Landowners who have not yet leased their mineral rights to gas drillers can join and those whose leases are about to expire also can join, he said.

"If they are already leased, there really isn't anything we can do to help them," White said. "But if their lease is about ready to run out and they don't expect to be drilled on or tied up, it is possible we can work with them and help them get a top lease," he added. "Or they can still join us, and when their lease runs out we will be putting together another group in about six to eight months."

White said membership in the coalition offers "two primary big advantages."

"One is the opportunity to group land with other land to make the whole package more attractive to drilling companies," he said.

"The other thing is we create our own landowner protective lease that doesn't prohibit the gas companies from doing what they have to do, but it doesn't allow them to walk all over the landowners with no regard," he said.

White said using two professional consultants, one an attorney, they "try to put together a lease that would be the kind that I would want for my land."

White said hearing about people being taken advantage of by gas drillers in the years just before the Marcellus Shale "gas rush" started happening was one of the "inspirations for us to do this."

The consultants assisting the coalition are Gregory H. Sovas, who was in charge of mining and reclamation in New York for 22 years and "has connections with the gas industry and speaks frequently at the oil and gas seminars and meetings," White said.

The other is Adam J. Schultz, a partner in the law firm of Gilberti Stinziano Heintz & Smith, White said.

"They are a very prestigious New York environmental law firm, and do a lot of permitting work, and are familiar with permitting for gas wells, individual land owners, etc.," he said.

White said drilling companies are offering between $2,000 and $5,200 per acre to landowners on an individual basis and royalties are running from 15 to 20 percent, and depending on how it is worded in the lease it could be before the company's costs are deducted, he added.

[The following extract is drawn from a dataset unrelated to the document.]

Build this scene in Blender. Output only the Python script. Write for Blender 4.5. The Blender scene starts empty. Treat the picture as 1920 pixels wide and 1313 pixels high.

White said there are landowner members in the group who own from two acres on up to 600 acres. "Obviously the bigger packages are more attractive to the gas companies," he said.

White said that "almost all of our landowners have been approached by one or more gas companies to be leased so they are all desirable on some level or another."

With the acreage being leased on a daily basis, there soon won't be any left in Tioga County, White said.

"Once it is locked up and drilled it could be generations before it is released again," he said.

White said he is "cautiously optimistic" the time is right for the lease sale.